Face aux enjeux contemporains, les analyses des processus d’innovations dans l’industrie sont sans cesse à engager et à renouveler. Il s’agit de considérer tout à la fois – et dans leurs liens – les innovations technologiques, d’usages et managériales qui concernent aussi bien les produits de l’entreprise (pour permettre un renouvellement de l’offre qui soutienne la compétitivité), que ses processus industriels et ses modes d’organisation (dans une quête d’efficience y compris quant aux consommations d’énergie et de matières) ou encore son modèle de création et de captation de la valeur.
La ST-AIMS « Industrie du futur et futurs de l’industrie : enjeux stratégiques et organisationnels » invite les chercheurs en sciences de gestion, mais aussi en économie, science politique, ergonomie, sociologie, etc., à penser l’industrie du futur et les futurs de l’industrie. Les propositions de communication pourront s’inscrire dans un des trois axes décrits ci-dessus, mais toutes les propositions de communications permettant de renouveler les réflexions sur l’industrie et de penser l’industrie de demain sont les bienvenues.

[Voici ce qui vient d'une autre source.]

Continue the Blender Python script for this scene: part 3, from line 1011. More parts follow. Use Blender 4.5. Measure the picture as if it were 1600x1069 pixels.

La session sera introduite par une conférence de Philippe Lorino, ingénieur général des Mines, docteur en gestion, professeur émérite à l’ESSEC, expert auprès de l'Autorité de Sûreté Nucléaire, après avoir été haut fonctionnaire puis manageur dans l’industrie. Elle s’intitulera « Renouveler l’industrie : proposition d’une approche pragmatiste et enjeux théoriques et méthodologiques ».
Une visite du Digital Lab d’Arcelor Mittal à Dunkerque sera également proposée aux participants.